How does a digital RF memory work for generating deceptive jamming waveforms?
DRFM Technology for Deceptive Jamming
The DRFM represents a paradigm shift in electronic warfare: it replaces analog repeater jammers with a fully digital, programmable system capable of generating any desired jamming waveform.
Why Coherence Matters
(1) Modern radars use pulse compression (chirp, phase coding) to improve range resolution and SNR. A non-coherent jammer (noise jammer, simple repeater): the jamming signal does not match the radar waveform. The radar pulse compression filter rejects most of the jamming energy (providing 10-30 dB of processing gain against the jammer). A DRFM-based jammer: the retransmitted signal is an exact copy of the radar waveform (with modifications). It passes through the pulse compression filter with full processing gain. The radar cannot distinguish the DRFM return from a real target return. This makes DRFM jamming far more effective per watt than noise jamming. (2) Countering DRFM: pulse-to-pulse waveform diversity (the radar changes its waveform on every pulse; the DRFM cannot predict the next waveform and must react in real time). Leading-edge tracking (the radar tracks the leading edge of the return; since the DRFM has processing latency, the leading edge always comes from the real target skin return). Jammer strobe detection (multiple radars can triangulate the jammer location from direction-of-arrival measurements).

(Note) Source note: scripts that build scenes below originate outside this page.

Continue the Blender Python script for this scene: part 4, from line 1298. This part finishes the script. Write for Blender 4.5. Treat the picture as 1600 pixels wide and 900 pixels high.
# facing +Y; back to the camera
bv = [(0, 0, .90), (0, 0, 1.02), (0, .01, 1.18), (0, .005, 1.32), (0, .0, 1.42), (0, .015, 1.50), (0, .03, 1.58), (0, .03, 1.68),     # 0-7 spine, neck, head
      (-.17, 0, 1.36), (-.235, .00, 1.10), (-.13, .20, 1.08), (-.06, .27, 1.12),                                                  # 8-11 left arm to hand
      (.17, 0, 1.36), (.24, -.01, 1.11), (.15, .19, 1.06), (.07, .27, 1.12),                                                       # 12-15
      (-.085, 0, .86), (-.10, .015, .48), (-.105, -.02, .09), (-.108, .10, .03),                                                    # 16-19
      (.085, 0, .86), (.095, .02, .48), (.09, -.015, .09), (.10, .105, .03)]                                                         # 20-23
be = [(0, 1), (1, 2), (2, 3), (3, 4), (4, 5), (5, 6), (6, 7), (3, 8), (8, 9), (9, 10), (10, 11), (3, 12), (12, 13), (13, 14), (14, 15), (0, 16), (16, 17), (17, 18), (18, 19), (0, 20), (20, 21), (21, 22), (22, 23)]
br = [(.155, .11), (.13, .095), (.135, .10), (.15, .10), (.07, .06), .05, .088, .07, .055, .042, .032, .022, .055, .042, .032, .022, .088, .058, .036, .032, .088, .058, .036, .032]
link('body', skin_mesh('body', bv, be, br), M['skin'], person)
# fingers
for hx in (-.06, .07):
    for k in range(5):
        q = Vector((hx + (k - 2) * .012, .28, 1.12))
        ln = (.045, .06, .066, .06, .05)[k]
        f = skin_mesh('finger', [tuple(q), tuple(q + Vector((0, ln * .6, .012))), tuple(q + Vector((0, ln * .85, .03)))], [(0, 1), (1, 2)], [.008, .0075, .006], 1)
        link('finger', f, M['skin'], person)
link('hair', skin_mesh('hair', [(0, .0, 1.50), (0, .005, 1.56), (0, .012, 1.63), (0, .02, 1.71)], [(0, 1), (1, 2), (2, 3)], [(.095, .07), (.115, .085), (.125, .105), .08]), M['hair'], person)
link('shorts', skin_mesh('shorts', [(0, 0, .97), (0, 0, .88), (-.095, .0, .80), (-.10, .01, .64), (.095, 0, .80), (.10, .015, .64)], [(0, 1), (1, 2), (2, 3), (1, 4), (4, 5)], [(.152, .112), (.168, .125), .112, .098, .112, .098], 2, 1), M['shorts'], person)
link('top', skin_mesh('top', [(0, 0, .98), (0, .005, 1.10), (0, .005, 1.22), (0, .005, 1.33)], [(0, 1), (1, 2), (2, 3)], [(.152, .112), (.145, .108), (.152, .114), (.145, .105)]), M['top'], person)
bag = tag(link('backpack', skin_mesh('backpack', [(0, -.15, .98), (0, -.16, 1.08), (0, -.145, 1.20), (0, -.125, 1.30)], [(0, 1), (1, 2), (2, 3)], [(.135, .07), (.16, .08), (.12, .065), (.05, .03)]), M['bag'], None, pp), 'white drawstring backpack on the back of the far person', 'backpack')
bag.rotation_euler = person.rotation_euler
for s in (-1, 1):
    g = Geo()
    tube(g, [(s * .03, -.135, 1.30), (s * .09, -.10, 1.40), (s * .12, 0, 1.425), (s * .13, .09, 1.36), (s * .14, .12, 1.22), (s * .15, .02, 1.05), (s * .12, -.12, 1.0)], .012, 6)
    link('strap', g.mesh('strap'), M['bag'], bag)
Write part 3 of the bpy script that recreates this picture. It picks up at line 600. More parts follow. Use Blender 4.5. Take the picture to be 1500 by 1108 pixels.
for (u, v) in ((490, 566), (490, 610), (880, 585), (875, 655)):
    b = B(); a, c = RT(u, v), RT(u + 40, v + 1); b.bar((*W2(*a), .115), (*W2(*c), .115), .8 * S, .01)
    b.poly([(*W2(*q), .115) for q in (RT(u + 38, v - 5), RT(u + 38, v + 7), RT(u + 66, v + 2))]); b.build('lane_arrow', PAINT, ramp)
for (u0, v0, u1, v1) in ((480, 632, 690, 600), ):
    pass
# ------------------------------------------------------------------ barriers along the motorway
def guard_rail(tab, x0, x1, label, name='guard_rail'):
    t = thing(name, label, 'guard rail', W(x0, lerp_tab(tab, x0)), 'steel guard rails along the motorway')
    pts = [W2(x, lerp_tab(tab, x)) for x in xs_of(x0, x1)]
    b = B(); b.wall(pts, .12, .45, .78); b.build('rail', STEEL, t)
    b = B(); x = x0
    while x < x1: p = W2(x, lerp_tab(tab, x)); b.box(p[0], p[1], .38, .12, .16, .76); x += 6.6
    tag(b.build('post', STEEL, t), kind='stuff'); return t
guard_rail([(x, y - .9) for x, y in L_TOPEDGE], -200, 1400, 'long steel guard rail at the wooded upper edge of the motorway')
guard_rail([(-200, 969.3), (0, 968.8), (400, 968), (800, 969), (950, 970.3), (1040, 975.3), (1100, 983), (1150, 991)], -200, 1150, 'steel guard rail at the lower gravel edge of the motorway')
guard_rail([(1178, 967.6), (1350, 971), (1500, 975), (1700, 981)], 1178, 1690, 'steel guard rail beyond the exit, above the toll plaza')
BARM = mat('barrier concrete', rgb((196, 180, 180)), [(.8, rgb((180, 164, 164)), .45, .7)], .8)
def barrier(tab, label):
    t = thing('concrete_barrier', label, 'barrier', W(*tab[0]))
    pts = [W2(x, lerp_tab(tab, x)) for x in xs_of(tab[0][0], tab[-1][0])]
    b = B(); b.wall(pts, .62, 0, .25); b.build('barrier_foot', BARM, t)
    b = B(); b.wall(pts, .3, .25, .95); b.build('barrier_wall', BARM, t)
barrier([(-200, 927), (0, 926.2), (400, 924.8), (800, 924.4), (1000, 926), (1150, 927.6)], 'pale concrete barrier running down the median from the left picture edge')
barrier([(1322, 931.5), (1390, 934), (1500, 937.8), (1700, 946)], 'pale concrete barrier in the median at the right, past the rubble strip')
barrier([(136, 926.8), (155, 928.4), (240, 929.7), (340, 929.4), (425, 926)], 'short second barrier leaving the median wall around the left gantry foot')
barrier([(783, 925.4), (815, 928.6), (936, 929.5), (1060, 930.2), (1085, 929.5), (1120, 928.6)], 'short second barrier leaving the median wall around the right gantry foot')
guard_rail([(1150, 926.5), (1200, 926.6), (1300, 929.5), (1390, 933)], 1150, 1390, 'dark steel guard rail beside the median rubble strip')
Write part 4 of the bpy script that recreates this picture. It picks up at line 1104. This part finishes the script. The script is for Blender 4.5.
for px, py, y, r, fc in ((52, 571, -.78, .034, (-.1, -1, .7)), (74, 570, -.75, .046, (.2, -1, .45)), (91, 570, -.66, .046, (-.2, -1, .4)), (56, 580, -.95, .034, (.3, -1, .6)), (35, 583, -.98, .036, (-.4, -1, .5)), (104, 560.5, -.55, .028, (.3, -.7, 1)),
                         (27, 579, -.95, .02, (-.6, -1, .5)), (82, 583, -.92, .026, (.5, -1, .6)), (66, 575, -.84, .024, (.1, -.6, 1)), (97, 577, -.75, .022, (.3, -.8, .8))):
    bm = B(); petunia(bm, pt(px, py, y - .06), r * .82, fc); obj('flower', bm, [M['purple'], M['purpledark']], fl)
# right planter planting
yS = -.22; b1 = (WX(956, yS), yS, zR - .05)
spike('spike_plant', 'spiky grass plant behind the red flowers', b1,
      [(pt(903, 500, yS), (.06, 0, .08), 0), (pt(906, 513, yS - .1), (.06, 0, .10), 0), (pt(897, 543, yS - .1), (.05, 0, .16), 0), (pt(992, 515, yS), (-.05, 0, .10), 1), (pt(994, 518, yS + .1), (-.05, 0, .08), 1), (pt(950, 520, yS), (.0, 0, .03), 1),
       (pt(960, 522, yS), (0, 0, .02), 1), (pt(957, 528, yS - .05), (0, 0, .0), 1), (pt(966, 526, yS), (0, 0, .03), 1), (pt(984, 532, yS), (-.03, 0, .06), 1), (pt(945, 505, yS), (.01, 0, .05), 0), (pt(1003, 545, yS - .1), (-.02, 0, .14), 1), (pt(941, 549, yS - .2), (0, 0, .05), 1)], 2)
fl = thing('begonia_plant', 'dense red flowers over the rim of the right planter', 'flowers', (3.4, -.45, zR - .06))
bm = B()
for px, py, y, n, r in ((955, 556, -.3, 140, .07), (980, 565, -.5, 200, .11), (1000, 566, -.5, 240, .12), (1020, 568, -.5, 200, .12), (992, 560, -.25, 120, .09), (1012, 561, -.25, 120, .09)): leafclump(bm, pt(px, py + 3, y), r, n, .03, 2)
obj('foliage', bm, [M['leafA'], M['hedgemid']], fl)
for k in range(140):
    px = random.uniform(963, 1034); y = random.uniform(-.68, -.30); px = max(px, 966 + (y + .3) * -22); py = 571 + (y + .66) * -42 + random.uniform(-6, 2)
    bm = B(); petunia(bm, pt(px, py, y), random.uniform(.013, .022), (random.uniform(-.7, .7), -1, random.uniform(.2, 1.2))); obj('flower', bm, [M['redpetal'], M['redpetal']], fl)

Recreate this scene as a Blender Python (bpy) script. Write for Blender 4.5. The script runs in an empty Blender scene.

IBW: 2-8 GHz (modern DRFMs)
Latency: 50-200 ns processing
Coherent: passes radar matched filter
RGPO: progressive range delay pull-off
Frequently Asked Questions
How much does a DRFM cost?
Military DRFM systems: $100,000-$1,000,000+ per unit (depending on bandwidth, dynamic range, and integration). The cost is dominated by the high-speed ADC/DAC and the FPGA processing. Commercial off-the-shelf (COTS) DRFMs for test and evaluation: $50,000-$200,000. The cost has decreased significantly with advances in high-speed ADC technology (CMOS scaling has enabled 10+ Gsps ADCs at reasonable cost).
Can a DRFM jam frequency-agile radar?
Yes, within its instantaneous bandwidth. If the radar hops within the DRFM bandwidth (e.g., 2-8 GHz): the DRFM captures and retransmits on any frequency within that band. The DRFM response time (50-200 ns) is fast enough to respond within the same radar pulse. If the radar hops outside the DRFM bandwidth: the DRFM cannot respond (it has no signal to copy). Wider DRFM bandwidth provides better coverage of frequency-agile threats.
What is the difference between DRFM and a simple repeater?
A simple (analog) repeater: amplifies and retransmits the received signal in real time. Can add delay (using an analog delay line) but cannot modify the signal (no frequency shift, no multiple copies). Limited delay range (analog delay lines are bulky and lossy). A DRFM: digitizes the signal, stores it, and allows arbitrary modification (delay, frequency shift, amplitude, multiple copies). The digital processing enables sophisticated deception techniques (RGPO, VGPO, false targets) that are impossible with analog repeaters.